Food is our friend!

Posted on April 29, 2014 by Astrid

Brazil’s’ new food guidelines focus on the happy (and social) side of food, empowering people to make positive choices. We love it!

 Recently Brasilian health officials introduced new guidelines for a healthy lifestyle. The guidlines help protect agains both undernutricion and obesity.

The guidelines are remarkable: ‘they are based on foods that Brazilians of all social classes eat every day, and consider the social, cultural, economic and environmental implications of food choices.’

The rules are foodbased rather than based on the intake of nutrients. Marion Nestle applauds this approach: ‘Food-based means recommendations to eat more or less of foods — more fruits and vegetables, less of soft drinks — as opposed to eat less saturated fat, sugar, and sodium, which are nutrients used euphemistically for their food sources.’

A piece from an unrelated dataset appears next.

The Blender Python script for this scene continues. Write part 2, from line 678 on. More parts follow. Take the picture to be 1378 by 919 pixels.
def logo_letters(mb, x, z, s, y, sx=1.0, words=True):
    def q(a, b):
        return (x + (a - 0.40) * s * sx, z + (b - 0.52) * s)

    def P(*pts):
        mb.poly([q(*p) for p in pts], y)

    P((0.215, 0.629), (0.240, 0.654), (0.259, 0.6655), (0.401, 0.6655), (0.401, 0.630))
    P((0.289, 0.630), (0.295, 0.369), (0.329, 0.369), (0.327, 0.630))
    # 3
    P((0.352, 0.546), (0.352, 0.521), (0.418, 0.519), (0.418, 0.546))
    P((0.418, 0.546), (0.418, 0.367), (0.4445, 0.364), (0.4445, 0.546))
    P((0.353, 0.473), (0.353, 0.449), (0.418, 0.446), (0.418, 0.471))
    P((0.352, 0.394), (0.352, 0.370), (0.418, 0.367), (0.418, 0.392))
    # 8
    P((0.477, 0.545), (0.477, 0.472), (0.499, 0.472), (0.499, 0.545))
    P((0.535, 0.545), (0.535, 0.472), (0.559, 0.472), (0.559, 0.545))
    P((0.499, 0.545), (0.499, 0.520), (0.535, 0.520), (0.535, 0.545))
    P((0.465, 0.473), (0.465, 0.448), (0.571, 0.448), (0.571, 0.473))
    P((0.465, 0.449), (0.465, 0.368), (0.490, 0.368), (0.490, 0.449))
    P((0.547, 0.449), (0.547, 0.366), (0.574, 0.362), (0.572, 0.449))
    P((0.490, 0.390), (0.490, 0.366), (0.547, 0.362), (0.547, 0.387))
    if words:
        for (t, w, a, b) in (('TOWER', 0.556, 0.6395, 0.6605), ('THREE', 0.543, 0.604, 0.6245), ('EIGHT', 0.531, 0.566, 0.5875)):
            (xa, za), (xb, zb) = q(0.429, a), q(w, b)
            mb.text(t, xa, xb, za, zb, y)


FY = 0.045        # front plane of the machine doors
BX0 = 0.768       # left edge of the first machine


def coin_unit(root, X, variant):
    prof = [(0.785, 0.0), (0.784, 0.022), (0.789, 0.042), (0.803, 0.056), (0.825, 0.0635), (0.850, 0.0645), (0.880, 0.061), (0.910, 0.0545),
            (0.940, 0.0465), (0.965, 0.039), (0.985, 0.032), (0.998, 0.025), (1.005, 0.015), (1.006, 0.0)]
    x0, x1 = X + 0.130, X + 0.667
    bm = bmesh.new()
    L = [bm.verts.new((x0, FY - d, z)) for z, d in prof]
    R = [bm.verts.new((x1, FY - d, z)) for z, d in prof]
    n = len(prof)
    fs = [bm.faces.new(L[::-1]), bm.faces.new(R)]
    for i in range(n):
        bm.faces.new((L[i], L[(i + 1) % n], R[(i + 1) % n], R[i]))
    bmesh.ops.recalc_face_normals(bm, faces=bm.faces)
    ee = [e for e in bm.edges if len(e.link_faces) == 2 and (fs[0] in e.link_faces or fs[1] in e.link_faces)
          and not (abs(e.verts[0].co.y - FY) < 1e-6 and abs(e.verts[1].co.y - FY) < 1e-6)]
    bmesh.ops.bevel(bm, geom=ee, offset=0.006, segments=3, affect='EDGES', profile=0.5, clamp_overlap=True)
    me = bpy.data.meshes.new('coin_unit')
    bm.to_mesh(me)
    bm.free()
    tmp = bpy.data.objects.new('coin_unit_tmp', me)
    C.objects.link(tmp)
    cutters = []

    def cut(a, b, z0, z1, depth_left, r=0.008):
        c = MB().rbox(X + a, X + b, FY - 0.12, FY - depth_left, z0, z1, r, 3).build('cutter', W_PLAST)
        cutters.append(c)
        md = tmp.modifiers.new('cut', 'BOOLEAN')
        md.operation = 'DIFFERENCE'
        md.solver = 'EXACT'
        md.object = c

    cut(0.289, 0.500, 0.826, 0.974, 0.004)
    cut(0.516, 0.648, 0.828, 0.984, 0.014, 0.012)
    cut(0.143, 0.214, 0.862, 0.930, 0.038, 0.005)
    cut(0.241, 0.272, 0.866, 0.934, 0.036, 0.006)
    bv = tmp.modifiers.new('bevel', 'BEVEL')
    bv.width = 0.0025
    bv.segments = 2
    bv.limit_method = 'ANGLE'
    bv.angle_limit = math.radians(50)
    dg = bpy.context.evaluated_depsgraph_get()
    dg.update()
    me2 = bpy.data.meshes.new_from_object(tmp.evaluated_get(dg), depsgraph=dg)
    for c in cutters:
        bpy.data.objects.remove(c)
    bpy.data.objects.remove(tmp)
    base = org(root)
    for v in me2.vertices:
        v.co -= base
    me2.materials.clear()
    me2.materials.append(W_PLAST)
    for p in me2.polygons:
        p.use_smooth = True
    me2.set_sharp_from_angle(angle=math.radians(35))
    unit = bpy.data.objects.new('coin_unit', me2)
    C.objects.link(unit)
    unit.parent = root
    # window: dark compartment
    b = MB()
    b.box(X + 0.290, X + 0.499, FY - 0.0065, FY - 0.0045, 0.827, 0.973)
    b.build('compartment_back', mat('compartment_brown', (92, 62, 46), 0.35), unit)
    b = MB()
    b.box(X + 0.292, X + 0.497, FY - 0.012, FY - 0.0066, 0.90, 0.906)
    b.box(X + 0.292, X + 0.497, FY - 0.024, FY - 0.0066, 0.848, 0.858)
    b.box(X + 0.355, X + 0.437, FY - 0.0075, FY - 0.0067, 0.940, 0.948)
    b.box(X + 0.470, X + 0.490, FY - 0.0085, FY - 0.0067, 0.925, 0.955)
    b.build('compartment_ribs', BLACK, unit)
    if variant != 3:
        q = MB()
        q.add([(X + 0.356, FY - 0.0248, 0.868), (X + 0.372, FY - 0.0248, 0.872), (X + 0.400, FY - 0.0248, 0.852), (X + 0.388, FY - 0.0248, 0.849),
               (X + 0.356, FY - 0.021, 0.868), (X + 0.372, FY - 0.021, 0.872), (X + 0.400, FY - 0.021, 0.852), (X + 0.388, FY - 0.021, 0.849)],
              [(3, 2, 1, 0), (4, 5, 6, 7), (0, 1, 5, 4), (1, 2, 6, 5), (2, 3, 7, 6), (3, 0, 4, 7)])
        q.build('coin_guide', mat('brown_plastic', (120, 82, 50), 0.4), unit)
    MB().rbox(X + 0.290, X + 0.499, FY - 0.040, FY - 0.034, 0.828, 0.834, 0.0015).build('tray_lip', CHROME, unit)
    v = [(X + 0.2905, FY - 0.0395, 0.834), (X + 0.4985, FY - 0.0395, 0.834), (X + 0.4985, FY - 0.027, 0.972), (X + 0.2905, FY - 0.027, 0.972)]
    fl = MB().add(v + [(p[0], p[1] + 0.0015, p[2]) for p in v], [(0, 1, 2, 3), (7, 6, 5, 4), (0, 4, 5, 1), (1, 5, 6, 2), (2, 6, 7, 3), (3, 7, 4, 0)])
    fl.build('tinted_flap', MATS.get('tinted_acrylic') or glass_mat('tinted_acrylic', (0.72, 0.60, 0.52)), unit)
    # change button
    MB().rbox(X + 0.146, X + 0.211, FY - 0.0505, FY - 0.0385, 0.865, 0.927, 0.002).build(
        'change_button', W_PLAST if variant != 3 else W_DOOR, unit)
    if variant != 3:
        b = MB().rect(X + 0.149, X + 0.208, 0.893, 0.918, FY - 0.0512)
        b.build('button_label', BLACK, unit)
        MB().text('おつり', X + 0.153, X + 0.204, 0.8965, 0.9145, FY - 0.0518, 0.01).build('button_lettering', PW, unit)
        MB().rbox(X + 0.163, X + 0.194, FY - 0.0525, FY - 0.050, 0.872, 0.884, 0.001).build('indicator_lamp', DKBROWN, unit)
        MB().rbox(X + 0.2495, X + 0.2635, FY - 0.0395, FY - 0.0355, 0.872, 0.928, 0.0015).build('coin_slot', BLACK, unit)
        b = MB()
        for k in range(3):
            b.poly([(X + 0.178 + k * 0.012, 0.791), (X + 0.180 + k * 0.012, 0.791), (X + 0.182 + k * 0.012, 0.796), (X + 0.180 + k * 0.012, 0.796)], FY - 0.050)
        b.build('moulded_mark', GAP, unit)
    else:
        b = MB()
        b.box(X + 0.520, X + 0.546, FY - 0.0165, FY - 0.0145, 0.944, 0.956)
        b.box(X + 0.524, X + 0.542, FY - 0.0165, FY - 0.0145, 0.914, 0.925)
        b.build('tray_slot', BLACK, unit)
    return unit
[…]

Nestle claims that communicating about nutrients makes the message about healthy eating complicated: the advise you should’t eat solid fat is far more difficult to implement that the advice to go easy on cookies (that contain this solid fat).

The 10 rules:

  1. Prepare meals from staple and fresh foods.
  2. Use oils, fats, sugar and salt in moderation.
  3. Limit consumption of ready-to-consume food and drink products
  4. Eat regular meals, paying attention, and in appropriate environments.
  5. Eat in company whenever possible.
  6. Buy food at places that offer varieties of fresh foods. Avoid those that mainly sell products ready for consumption.
  7. Develop, practice, share and enjoy your skills in food preparation and cooking.
  8. Plan your time to give meals and eating proper time and space.
  9. When you eat out, choose restaurants that serve freshly made dishes and meals. Avoid fast food chains.
  10. Be critical of the commercial advertisement of food products.

What I especially like about these guidelines is that they focus on the positive and happy side of food. When discussing calories and number of spoons of pasta you can eat, to me food becomes an enimy. Something difficult that is hard to deal with, that I need tools for. It alienates people from their natural talent  to feel what food they need and how much of it.

Goal should be to help people tap into this natural talent. To me the Brazilian guidelines do exactly that. A source of inspiration for everyone, and especially families.